Quoting, as the ODI does, the rise in real agricultural wages in India by about 20 percent over the past decade is on its own a meaningless statistic. What matters is land and manpower productivity, both of which in India have made progress and have the potential for continuing rapid gains even as prices fall back.
For China and Thailand, rice farming may be increasingly unattractive, at least if domestic prices are set at world levels. But the potential for major gains in lower-income Asia remains large. Myanmar is the most obvious case in point, where economic reform could have an even bigger impact on rice production than it did in Vietnam, which went from importer to major exporter within a few years.

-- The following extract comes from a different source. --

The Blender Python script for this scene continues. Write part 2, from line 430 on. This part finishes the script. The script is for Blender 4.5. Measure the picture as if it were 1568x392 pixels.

China's concern with rice security in the face of rising wages, water shortages and loss of land to urbanization seems likely if anything to cause it to subsidize production in one way or another, thus limiting its import needs.
For Asia more generally, population growth continues to fall everywhere and richer countries are seeing eating habits change, increasing demand for foods other than rice. Productivity advances are no longer of the magnitude seen during the Green Revolution of the 1970s and 1980s but the demand is not there either. Bangladesh and Pakistan have been roughly keeping rice production at or above population growth. In East Asia, the Philippines and Indonesia will likely remain periodic rice importers -- but that has been the case for decades.
Conditions vary from year to year among the major producers. This year drought is hitting China but India has had a good monsoon and conditions in SE Asia have been mostly favorable. Chinese buying could keep a floor under prices but more likely in the short term only. Chinese imports are currently around 3 million tonnes a year but much of this may be due to access to cheaper Vietnamese rice creating arbitrage opportunities for traders than weak production.
For sure the price of rice will probably remain volatile on world markets but that is mainly because the percentage of production entering world trade is very small compared with wheat, corn and other staples. Only about 5 percent of global production enters international trade -- though that number may be growing due to increased demand from Africa, the Middle East and Latin America and slowing growth in consumption in Asia. Cheap rice does of course pose a dilemma for several African countries where the urban poor have come to rely on it as an accessible and easily cooked food. Nigeria was the world's largest importer last year, buying 2.5 million tonnes in 2012 though China may have recently overtaken it. Low prices discourage local production of rice and divert consumption from traditional foods such as cassava and millet to rice.
In the long term, rice production will face three hazards. One is water shortages for a naturally thirsty crop. Water issues are already constraining Australia's production and should be doing the same in China if water was properly priced. A second is that rice is less amenable to mechanization than wheat or corn -- which explains why Japan massively subsidizes it, and the US to a lesser degree. The effects of climate change on rice are also a potential threat.
Hence as incomes rise, rice farming becomes ever less attractive. But we are not there yet. The medium term case for prices in the global marketplace still looks more likely to be down than up.